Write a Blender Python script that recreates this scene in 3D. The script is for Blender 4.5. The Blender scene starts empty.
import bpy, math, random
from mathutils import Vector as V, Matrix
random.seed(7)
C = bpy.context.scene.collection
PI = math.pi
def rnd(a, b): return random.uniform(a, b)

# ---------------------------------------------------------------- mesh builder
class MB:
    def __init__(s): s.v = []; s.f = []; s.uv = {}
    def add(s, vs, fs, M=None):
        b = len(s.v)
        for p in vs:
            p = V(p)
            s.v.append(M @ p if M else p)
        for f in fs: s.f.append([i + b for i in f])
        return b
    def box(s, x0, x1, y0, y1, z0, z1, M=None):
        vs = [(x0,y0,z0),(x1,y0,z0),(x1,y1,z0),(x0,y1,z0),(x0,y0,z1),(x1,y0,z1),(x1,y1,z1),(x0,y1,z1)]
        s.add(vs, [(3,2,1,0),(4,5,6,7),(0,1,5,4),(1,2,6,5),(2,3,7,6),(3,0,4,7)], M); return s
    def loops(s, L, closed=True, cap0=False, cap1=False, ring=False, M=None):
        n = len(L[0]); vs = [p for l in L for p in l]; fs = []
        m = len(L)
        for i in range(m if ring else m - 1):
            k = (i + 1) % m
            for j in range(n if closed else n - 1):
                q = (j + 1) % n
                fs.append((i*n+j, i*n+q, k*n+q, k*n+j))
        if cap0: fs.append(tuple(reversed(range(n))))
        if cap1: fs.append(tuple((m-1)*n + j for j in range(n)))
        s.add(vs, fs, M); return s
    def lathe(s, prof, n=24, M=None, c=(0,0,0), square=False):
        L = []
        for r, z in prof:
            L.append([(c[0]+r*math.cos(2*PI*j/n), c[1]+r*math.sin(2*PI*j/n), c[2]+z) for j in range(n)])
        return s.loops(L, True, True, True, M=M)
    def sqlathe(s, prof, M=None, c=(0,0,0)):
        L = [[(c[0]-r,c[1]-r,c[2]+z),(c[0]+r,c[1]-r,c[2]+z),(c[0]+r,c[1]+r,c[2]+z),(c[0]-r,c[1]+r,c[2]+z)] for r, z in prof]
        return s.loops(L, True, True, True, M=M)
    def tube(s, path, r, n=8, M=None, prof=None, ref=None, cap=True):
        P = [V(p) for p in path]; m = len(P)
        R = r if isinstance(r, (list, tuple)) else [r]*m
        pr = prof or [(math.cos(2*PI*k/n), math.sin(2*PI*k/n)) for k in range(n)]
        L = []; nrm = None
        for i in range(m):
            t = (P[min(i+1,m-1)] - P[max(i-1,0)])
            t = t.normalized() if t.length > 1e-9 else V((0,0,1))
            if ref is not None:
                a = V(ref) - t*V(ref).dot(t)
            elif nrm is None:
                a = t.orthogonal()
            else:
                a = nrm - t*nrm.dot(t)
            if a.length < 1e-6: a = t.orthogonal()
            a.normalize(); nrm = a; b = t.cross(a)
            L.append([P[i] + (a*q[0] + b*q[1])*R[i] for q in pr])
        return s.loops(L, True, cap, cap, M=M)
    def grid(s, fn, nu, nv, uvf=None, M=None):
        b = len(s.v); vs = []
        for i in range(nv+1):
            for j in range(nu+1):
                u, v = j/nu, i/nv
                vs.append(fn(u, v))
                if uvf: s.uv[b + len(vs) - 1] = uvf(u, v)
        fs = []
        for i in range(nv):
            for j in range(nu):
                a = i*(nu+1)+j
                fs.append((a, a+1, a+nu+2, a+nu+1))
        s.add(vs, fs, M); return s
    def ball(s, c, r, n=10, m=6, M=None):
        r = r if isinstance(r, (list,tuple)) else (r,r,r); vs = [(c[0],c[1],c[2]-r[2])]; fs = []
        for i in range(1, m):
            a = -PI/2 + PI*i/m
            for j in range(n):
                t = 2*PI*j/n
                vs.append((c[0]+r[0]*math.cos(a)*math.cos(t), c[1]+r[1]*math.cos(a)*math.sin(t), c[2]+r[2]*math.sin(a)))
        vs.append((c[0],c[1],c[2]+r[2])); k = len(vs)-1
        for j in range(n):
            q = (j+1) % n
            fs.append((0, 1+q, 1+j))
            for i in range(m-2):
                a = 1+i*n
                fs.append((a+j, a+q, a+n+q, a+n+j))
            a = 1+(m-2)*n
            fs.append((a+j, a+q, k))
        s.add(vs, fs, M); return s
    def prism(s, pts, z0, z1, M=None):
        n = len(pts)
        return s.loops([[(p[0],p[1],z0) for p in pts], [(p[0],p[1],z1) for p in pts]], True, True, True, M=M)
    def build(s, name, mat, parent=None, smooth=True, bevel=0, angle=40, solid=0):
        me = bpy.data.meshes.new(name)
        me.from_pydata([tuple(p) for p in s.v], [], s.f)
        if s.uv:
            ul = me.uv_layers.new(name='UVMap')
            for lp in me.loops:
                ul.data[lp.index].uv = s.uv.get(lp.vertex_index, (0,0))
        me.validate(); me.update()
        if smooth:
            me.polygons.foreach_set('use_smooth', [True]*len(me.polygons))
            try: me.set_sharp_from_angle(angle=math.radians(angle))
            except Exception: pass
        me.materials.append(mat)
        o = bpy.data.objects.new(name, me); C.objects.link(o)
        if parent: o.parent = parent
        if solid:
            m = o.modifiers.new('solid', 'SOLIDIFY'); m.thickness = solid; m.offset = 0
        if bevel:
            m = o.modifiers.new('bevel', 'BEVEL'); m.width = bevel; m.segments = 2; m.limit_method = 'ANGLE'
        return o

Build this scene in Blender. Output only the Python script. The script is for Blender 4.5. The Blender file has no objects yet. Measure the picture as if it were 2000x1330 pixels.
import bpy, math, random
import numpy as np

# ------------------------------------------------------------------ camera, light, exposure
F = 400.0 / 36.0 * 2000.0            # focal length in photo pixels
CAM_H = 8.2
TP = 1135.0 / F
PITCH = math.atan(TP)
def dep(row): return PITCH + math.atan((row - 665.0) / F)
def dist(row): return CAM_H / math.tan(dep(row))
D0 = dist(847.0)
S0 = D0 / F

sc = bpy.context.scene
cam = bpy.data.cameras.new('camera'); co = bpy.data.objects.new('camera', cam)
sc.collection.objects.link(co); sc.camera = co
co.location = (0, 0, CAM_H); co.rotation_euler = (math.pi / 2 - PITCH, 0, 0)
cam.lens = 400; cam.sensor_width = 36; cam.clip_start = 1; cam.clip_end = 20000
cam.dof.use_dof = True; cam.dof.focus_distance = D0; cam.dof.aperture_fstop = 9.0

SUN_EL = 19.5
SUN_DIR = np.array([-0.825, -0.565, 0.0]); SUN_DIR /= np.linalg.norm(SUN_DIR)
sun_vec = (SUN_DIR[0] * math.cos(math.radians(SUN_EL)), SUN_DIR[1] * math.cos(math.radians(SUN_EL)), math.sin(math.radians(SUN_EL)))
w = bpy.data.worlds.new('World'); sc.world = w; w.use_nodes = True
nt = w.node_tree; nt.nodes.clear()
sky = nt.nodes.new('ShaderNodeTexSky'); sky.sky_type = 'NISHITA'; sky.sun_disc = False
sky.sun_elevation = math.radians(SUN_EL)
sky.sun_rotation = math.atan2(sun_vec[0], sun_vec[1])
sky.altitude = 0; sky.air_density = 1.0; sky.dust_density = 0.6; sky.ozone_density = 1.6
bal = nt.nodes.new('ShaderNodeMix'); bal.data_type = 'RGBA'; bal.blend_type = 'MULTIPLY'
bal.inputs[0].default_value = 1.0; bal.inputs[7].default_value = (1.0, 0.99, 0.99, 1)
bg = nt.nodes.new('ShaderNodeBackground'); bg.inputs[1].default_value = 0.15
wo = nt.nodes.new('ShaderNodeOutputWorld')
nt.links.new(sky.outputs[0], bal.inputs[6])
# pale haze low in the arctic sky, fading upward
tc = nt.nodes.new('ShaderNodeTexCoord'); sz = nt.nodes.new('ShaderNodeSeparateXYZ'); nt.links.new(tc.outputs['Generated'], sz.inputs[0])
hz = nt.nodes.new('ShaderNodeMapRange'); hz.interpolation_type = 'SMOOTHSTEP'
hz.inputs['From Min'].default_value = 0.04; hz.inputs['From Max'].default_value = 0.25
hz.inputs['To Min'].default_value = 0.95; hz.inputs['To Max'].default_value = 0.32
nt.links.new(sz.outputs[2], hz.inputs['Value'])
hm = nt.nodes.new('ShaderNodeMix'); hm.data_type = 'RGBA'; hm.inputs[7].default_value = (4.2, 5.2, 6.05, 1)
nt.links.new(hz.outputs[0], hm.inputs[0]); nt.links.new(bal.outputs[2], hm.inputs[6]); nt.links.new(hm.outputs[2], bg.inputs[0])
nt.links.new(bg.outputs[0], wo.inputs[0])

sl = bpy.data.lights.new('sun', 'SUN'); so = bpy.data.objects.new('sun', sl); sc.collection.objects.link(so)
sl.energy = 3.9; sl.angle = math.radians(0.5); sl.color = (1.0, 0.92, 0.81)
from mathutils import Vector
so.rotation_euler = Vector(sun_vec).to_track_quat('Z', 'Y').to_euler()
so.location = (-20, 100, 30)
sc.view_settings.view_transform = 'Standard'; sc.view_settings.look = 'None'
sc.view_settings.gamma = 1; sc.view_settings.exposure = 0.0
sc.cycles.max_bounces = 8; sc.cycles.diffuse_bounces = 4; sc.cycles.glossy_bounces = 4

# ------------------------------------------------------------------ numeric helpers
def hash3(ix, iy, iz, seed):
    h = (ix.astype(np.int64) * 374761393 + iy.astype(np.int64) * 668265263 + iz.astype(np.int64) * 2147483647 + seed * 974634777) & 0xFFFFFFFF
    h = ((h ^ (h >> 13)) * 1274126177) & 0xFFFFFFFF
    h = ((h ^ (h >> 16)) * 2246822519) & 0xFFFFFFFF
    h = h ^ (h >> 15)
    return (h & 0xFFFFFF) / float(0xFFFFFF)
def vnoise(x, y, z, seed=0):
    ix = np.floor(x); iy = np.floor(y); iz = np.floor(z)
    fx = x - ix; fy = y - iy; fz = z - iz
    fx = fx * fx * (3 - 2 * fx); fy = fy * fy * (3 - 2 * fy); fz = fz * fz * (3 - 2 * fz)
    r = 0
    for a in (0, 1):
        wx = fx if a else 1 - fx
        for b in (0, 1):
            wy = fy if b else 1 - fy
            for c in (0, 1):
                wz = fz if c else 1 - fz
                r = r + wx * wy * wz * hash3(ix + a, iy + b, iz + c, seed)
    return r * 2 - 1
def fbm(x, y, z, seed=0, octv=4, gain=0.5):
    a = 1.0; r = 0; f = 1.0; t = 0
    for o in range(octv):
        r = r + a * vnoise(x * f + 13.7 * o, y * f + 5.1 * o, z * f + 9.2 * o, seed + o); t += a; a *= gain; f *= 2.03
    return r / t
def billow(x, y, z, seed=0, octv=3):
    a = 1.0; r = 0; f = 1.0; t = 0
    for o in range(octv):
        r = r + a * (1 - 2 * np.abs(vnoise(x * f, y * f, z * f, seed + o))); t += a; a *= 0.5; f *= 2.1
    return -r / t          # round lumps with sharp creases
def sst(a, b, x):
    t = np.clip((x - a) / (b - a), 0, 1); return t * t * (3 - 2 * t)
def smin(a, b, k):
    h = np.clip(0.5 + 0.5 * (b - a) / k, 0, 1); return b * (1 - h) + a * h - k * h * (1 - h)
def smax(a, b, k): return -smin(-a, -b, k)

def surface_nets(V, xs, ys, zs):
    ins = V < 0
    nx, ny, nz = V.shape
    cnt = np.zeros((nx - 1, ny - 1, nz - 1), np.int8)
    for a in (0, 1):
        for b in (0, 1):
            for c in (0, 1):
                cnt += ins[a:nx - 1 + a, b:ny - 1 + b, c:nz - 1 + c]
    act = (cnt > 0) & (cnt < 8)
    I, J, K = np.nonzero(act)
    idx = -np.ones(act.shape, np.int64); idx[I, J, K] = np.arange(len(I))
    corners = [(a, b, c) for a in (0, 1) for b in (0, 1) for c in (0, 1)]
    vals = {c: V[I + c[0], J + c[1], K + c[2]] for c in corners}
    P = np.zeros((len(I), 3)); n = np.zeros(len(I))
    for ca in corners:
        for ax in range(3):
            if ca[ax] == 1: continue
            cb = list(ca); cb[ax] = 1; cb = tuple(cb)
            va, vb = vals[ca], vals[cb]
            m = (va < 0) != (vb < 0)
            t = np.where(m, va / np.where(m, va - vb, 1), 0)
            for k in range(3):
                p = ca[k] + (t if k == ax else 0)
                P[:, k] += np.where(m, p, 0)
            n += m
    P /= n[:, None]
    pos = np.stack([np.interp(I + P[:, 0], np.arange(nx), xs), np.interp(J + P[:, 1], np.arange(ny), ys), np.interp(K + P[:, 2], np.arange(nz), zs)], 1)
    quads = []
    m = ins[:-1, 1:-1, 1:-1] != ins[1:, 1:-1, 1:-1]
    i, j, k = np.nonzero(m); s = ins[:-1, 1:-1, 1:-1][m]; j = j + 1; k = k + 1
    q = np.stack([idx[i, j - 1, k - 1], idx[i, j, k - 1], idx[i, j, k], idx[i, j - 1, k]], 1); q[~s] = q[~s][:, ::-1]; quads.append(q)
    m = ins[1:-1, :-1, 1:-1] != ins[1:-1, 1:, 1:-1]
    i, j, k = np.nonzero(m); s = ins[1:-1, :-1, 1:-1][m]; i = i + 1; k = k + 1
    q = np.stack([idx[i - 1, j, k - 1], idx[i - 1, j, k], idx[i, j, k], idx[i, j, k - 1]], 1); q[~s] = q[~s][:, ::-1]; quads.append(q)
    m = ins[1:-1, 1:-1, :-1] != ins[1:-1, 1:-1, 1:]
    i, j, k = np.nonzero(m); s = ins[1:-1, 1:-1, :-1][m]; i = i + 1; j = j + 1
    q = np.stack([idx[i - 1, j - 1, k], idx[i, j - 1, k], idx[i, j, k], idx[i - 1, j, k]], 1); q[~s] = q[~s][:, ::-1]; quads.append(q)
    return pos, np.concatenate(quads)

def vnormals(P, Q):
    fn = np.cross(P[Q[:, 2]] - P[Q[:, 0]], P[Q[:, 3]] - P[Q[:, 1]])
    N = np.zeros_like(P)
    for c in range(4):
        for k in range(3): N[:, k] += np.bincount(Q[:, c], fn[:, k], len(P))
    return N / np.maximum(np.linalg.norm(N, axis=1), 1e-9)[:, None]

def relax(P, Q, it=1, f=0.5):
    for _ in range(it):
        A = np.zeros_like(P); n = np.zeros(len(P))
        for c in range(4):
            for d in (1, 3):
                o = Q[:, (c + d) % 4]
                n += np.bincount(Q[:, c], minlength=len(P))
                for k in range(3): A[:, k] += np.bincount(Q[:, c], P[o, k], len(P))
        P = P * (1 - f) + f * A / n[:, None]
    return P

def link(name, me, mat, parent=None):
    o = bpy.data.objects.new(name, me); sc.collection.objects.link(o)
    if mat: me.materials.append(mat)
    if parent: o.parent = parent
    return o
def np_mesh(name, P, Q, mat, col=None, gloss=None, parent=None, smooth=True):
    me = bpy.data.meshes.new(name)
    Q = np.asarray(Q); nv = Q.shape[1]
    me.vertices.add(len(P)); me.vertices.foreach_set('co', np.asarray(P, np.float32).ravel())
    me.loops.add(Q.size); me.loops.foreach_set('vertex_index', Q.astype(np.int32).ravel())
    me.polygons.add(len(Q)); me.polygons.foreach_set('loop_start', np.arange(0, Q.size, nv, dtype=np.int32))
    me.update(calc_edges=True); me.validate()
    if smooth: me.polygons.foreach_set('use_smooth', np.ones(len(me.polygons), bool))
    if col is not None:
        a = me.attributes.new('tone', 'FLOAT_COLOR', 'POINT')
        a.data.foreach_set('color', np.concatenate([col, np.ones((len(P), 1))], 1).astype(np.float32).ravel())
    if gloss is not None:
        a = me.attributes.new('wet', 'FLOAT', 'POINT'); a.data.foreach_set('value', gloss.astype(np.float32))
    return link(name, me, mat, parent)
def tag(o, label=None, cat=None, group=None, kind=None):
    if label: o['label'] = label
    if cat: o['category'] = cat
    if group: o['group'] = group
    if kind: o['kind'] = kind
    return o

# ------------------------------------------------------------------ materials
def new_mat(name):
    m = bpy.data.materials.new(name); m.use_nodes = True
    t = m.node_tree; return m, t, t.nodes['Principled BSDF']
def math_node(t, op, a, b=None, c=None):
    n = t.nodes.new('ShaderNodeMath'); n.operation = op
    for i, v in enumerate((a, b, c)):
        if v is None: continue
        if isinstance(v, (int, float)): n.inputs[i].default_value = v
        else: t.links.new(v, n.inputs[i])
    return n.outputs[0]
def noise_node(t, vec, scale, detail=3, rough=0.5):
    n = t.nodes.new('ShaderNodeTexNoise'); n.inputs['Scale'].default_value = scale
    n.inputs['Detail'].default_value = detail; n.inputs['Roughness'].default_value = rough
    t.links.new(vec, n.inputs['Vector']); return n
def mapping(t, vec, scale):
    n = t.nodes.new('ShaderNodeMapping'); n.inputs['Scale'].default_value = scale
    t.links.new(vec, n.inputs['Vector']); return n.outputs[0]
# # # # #
YOUR OBJECTIVE.
Above is a listing; print exactly its lines from the one with "Build this scene" through the one with "S0 = D0 / F", and no other lines.

SOLUTION TO THIS TASK.
Build this scene in Blender. Output only the Python script. The script is for Blender 4.5. The Blender file has no objects yet. Measure the picture as if it were 2000x1330 pixels.
import bpy, math, random
import numpy as np

# ------------------------------------------------------------------ camera, light, exposure
F = 400.0 / 36.0 * 2000.0            # focal length in photo pixels
CAM_H = 8.2
TP = 1135.0 / F
PITCH = math.atan(TP)
def dep(row): return PITCH + math.atan((row - 665.0) / F)
def dist(row): return CAM_H / math.tan(dep(row))
D0 = dist(847.0)
S0 = D0 / F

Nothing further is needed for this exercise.